Data segment
>> Start
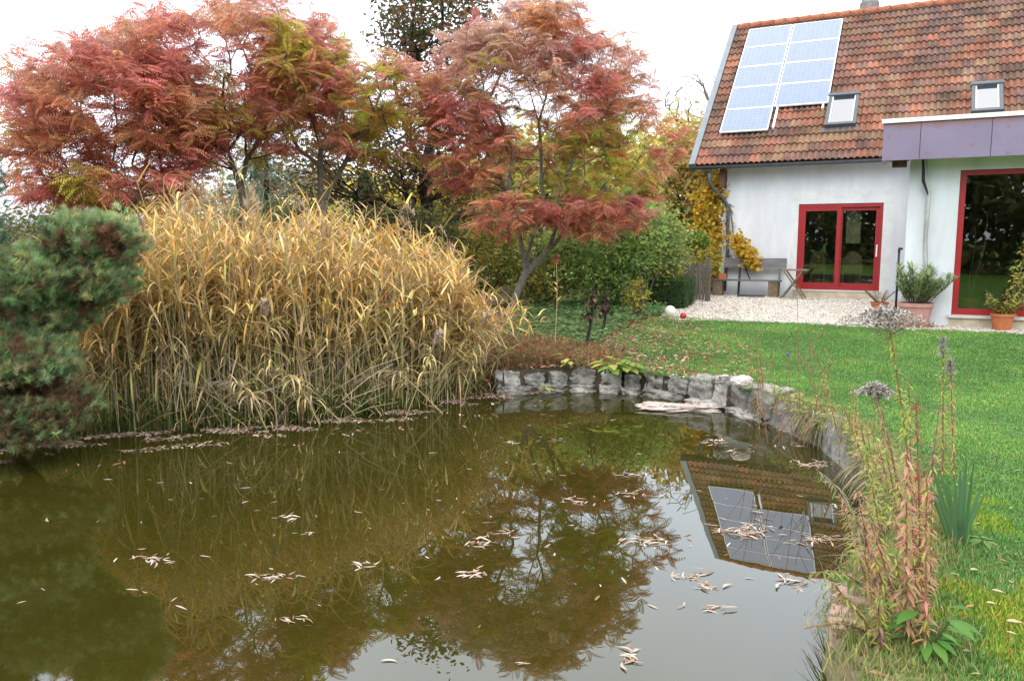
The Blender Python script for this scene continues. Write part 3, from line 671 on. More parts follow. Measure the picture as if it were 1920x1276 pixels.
# background trees
def bgtree(lab, bx, Y, crs, n, cols, per=24, ls=(.16,.3), sp=.5, r0=.16, name='yellow_tree', group='autumn trees behind the garden', thin=-.35, bark='bark', w=None):
    b = bpt(bx, Y); top = crs[0][0]
    return broadtree(lab, b, [[b, b+A(.1,0,1.2), top-A(0,0,crs[0][1][2]*.3)]], crs, n, r0, cols, per=per, ls=ls, spread=sp, name=name, group=group, thin=thin, bark=bark, seg=.7, w=w)
YG = [(.52,.44,.10),(.40,.40,.10),(.60,.47,.10),(.30,.34,.10)]
bgtree('yellow green tree low behind the gap left of the forked sumac', 720, 27, [crownpx(715,400,100,70,27,2.5)], 150, YG)
bgtree('golden yellow tree behind the dark bare limbed tree', 860, 25, [crownpx(870,385,95,85,25,2.5)], 160, [(.52,.38,.05),(.42,.33,.05),(.27,.26,.05)])
bgtree('yellow green tree behind the forked sumac crown', 1010, 23, [crownpx(1010,350,95,90,23,2.5)], 170, YG)
bgtree('leafy yellow green tree right behind the forked sumac', 1120, 24, [crownpx(1130,330,90,95,24,2.5)], 190, YG)
bgtree('yellow tree with orange tinge beside the left corner of the house', 1265, 26, [crownpx(1268,340,70,105,26,2.2), crownpx(1305,300,45,60,26,1.5,.3)], 260, [(.60,.46,.12),(.58,.40,.16),(.44,.40,.13)], ls=(.13,.24))
bgtree('pale grey green tree far behind the grey sumac trunk', 560, 32, [crownpx(540,370,110,60,32,3)], 130, [(.20,.22,.16),(.26,.27,.17),(.16,.19,.13)], name='hazy_tree')
bgtree('faint olive tree far behind the leftmost sumac', 330, 34, [crownpx(330,385,95,45,34,3)], 110, [(.27,.25,.13),(.20,.21,.12),(.36,.28,.10)], name='hazy_tree')
bgtree('low olive tree far behind the reeds, right of the twin stemmed sumac', 640, 36, [crownpx(650,390,80,50,36,3)], 110, [(.20,.21,.10),(.25,.24,.10)], name='hazy_tree')
# bare tree behind the house corner
Y5 = 29; b = bpt(1320, Y5)
broadtree('bare grey tree showing fine twigs above the yellow tree beside the roof', b, [[b, W3(1320,400,Y5), W3(1325,300,Y5), W3(1330,230,Y5)]],
    [crownpx(1300,215,70,85,Y5,1.6,1,-.2)], 260, .12, [(.3,.25,.2)], per=0, name='bare_tree', seg=.5, thin=-.9, bark='barkgrey')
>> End
Exercise requirements
Do not include the images; transcribe the rest of the listing exactly.

The response
The Blender Python script for this scene continues. Write part 3, from line 671 on. More parts follow. Measure the picture as if it were 1920x1276 pixels.
# background trees
def bgtree(lab, bx, Y, crs, n, cols, per=24, ls=(.16,.3), sp=.5, r0=.16, name='yellow_tree', group='autumn trees behind the garden', thin=-.35, bark='bark', w=None):
    b = bpt(bx, Y); top = crs[0][0]
    return broadtree(lab, b, [[b, b+A(.1,0,1.2), top-A(0,0,crs[0][1][2]*.3)]], crs, n, r0, cols, per=per, ls=ls, spread=sp, name=name, group=group, thin=thin, bark=bark, seg=.7, w=w)
YG = [(.52,.44,.10),(.40,.40,.10),(.60,.47,.10),(.30,.34,.10)]
bgtree('yellow green tree low behind the gap left of the forked sumac', 720, 27, [crownpx(715,400,100,70,27,2.5)], 150, YG)
bgtree('golden yellow tree behind the dark bare limbed tree', 860, 25, [crownpx(870,385,95,85,25,2.5)], 160, [(.52,.38,.05),(.42,.33,.05),(.27,.26,.05)])
bgtree('yellow green tree behind the forked sumac crown', 1010, 23, [crownpx(1010,350,95,90,23,2.5)], 170, YG)
bgtree('leafy yellow green tree right behind the forked sumac', 1120, 24, [crownpx(1130,330,90,95,24,2.5)], 190, YG)
bgtree('yellow tree with orange tinge beside the left corner of the house', 1265, 26, [crownpx(1268,340,70,105,26,2.2), crownpx(1305,300,45,60,26,1.5,.3)], 260, [(.60,.46,.12),(.58,.40,.16),(.44,.40,.13)], ls=(.13,.24))
bgtree('pale grey green tree far behind the grey sumac trunk', 560, 32, [crownpx(540,370,110,60,32,3)], 130, [(.20,.22,.16),(.26,.27,.17),(.16,.19,.13)], name='hazy_tree')
bgtree('faint olive tree far behind the leftmost sumac', 330, 34, [crownpx(330,385,95,45,34,3)], 110, [(.27,.25,.13),(.20,.21,.12),(.36,.28,.10)], name='hazy_tree')
bgtree('low olive tree far behind the reeds, right of the twin stemmed sumac', 640, 36, [crownpx(650,390,80,50,36,3)], 110, [(.20,.21,.10),(.25,.24,.10)], name='hazy_tree')
# bare tree behind the house corner
Y5 = 29; b = bpt(1320, Y5)
broadtree('bare grey tree showing fine twigs above the yellow tree beside the roof', b, [[b, W3(1320,400,Y5), W3(1325,300,Y5), W3(1330,230,Y5)]],
    [crownpx(1300,215,70,85,Y5,1.6,1,-.2)], 260, .12, [(.3,.25,.2)], per=0, name='bare_tree', seg=.5, thin=-.9, bark='barkgrey')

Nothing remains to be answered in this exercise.